Worker Bees: EEOC Work By The Numbers

While the overall number of charges is down, the EEOC is keeping busy. The EEOC secured $505 million for employees in FY 2018; filed 199 merits discrimination lawsuits (117 individual suits, 45 involving multiple individuals, and 37 systemic discrimination cases); and is managing 302 active cases on court dockets.

The agency reduced its charge workload (which appears to be a euphemism for “backlog”) to 49,607 charges, a total year-over-year reduction of 19.5%. The EEOC attributes this cut to its deployment of “new strategies to more efficiently prioritize charges with merit, more quickly resolve investigations, and improve the agency’s digital systems.” Further, the EEOC disclosed that it handled over 519,000 calls via its toll-free number, addressed 34,600 e-mails, and responded to over 200,000 inquiries in the field offices.

The Upshot

FY 2018’s statistics show that sexual discrimination and harassment (including those involving LGBT issues), age- and disability-related discrimination, and retaliation continue as mainstays in the realm of employee complaints.

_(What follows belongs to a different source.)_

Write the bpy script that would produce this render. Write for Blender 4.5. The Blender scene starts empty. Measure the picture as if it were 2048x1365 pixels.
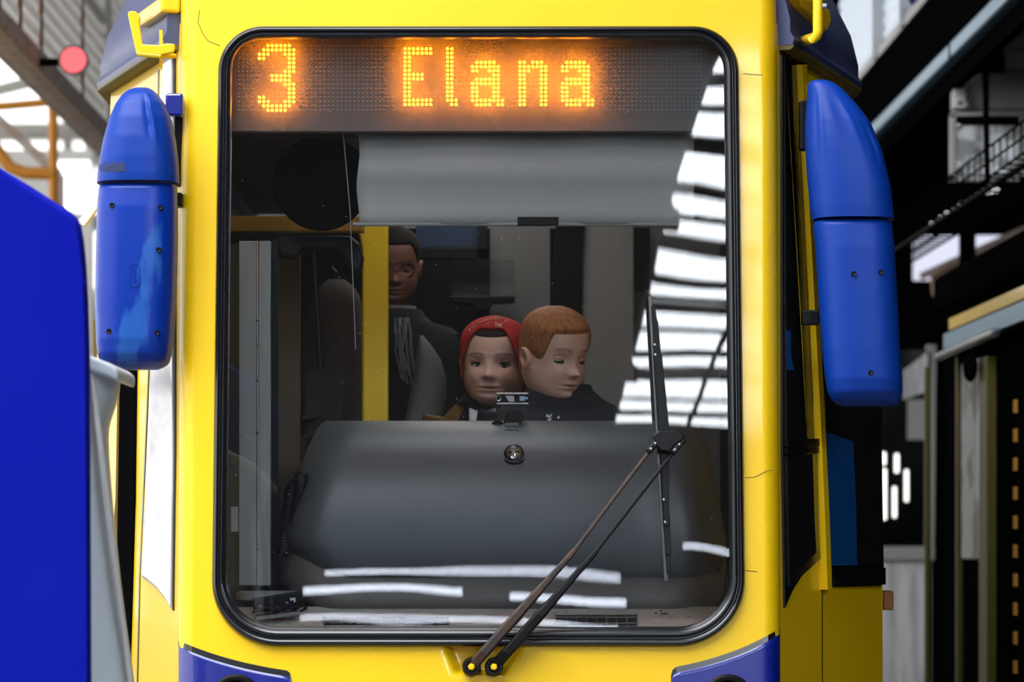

Employers should continue to refine and update policies and practices to account for these steadily expanding areas. In coming years, we expect that sex discrimination and harassment will continue growing in proportion to the total number of charges filed, as will retaliation claims. The economy, changing social expectations, anticipated court rulings and the political climate will all influence the kinds and numbers of charges filed in the coming years.